The interesting part of generating such preview is that we can see how algorithm accuracy increases when slice width gets smaller.

Following animation presents how algorithm accuracy look like on 540x562 image with 100 ones on it. Width of a slice is 20 and goes down to 2. The smaller it gets you can see that slices forms digit one.


Not always the smallest size of a slice is the best option to follow. The drawbacks are the algorithm gets slower and slower and can even grab some dots or other small stains from a scan and interpret them as contours. We could have another parameter that would say whether contour should be omitted or not.

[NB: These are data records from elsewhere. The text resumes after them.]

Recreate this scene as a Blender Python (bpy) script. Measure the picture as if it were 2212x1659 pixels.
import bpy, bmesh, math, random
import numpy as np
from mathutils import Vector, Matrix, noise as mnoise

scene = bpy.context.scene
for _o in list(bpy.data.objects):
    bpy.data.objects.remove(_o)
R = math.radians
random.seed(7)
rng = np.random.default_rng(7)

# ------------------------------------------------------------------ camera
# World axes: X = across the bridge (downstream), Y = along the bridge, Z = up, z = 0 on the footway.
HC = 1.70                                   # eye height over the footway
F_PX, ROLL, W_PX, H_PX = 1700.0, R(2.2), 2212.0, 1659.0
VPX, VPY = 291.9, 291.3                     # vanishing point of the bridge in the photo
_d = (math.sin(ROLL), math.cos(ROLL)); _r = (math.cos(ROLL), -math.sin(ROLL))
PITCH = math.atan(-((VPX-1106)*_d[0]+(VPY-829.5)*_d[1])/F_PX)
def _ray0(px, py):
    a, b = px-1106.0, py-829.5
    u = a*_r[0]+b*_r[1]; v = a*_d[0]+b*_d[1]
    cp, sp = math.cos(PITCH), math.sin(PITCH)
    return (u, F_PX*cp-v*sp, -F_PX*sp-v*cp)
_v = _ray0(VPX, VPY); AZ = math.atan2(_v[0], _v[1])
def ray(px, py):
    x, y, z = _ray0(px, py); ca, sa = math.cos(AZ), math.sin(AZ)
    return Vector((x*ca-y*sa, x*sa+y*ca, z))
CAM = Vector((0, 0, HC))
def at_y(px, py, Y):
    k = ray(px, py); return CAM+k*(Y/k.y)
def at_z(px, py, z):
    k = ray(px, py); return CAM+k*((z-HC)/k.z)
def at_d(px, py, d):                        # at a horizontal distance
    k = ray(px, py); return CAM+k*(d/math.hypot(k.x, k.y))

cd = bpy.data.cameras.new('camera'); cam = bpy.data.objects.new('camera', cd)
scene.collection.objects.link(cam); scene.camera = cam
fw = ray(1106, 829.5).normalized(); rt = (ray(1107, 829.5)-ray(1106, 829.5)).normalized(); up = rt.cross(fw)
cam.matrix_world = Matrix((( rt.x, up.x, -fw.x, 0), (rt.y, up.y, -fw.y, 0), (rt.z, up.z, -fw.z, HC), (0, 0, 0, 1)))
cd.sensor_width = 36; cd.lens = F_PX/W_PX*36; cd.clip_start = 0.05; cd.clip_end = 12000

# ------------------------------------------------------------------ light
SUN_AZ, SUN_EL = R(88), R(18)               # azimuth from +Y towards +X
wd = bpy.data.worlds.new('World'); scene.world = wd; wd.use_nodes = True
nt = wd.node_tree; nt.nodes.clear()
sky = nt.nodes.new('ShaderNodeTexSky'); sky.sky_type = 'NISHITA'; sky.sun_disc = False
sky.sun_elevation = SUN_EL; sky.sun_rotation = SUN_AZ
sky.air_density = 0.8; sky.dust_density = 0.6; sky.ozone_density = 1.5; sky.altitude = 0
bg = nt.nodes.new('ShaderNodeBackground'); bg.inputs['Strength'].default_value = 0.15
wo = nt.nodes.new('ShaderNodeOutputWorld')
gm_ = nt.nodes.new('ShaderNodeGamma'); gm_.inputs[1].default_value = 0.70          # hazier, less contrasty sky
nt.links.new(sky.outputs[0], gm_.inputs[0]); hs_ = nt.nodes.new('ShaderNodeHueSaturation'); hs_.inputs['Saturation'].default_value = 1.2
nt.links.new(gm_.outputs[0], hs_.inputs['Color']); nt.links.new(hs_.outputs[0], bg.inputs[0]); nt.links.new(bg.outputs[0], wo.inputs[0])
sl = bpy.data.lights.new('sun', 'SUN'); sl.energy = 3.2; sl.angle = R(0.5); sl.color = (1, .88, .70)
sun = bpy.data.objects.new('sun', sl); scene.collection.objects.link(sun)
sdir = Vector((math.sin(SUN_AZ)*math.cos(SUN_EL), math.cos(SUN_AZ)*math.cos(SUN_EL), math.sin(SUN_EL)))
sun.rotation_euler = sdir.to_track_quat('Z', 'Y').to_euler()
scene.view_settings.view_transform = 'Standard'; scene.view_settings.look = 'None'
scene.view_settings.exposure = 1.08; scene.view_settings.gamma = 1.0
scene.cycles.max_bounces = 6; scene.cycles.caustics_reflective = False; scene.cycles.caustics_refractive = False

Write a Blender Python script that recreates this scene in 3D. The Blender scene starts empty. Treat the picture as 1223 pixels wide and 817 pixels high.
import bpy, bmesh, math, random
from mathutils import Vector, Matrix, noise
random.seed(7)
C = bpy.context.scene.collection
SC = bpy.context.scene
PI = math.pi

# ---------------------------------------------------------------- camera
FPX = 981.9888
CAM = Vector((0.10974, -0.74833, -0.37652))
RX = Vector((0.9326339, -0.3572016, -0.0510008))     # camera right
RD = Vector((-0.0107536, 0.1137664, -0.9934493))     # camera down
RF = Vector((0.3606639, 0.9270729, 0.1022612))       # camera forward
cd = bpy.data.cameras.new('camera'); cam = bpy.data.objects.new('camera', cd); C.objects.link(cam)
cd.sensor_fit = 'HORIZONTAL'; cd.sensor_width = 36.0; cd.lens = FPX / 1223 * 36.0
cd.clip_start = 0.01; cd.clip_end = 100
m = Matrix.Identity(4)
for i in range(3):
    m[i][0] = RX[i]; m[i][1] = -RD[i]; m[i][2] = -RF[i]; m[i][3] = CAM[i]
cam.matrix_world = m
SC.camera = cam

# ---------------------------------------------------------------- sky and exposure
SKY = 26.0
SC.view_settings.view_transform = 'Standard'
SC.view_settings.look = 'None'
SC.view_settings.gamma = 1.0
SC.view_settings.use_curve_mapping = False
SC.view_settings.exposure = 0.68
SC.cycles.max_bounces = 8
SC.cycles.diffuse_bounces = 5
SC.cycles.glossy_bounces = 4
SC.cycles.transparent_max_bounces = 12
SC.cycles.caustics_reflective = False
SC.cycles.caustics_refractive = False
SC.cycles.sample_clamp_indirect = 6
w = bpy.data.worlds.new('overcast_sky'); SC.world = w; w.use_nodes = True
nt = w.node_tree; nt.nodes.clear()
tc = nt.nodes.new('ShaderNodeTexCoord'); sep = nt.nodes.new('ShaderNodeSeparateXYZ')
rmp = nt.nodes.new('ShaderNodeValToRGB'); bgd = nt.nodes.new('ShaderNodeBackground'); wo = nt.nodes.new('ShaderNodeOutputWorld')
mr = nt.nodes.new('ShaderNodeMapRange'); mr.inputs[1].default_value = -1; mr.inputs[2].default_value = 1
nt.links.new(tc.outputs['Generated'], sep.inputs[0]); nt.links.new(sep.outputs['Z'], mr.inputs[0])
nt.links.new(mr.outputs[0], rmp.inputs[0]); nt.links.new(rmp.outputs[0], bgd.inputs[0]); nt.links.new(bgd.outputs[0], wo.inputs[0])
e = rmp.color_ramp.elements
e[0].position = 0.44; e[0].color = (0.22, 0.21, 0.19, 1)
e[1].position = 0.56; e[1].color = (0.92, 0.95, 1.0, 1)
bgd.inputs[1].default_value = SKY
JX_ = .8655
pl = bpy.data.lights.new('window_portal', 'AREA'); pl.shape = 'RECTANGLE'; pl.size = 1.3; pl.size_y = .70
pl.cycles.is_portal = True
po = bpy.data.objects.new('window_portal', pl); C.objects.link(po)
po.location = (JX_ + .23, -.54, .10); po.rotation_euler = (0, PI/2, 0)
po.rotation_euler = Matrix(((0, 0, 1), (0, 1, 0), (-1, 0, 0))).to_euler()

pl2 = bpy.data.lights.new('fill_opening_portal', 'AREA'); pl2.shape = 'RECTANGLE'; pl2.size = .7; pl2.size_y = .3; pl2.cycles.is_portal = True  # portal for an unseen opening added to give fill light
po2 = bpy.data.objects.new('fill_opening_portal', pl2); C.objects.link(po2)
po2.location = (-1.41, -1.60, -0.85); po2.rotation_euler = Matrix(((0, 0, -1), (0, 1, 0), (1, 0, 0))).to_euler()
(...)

At some point of development the algorithm ended up in 30 seconds to detect contours on 540x562 image with width slice of 5px. As Piotr Tobolski pointed out it was too slow for such a small number of operations - about ~600,000 operations (preparing data and examining pixels).

The thing I didn’t remember of was to change Optimization Level of Swift Compiler Code Generation from None [-Onone] to Fast [-O]. After I changed it to Fast I started getting 1.22 seconds for the same operations.


This is the first post of series about machine learning. As I finished the online course that took me few months I would like to start learning more in this area and start experimenting.

The algorithm accuracy for iPhone photos works pretty well but I believe scans would work even betters. The photos are more grey-and-black than white-and-black. You can play with threshold, edit photo in to make it more white-and-black or just scan it and it should be ready to use.

Here we covered how you can get a handwritten digits data to feed the neural network later. If you’d like to learn what machine learning is and how to start, you can go to the coursera course and after you finished it, you can take a look on Neural Networks and Deep Learning book that covers a lot of details about neural networks for digits recognition.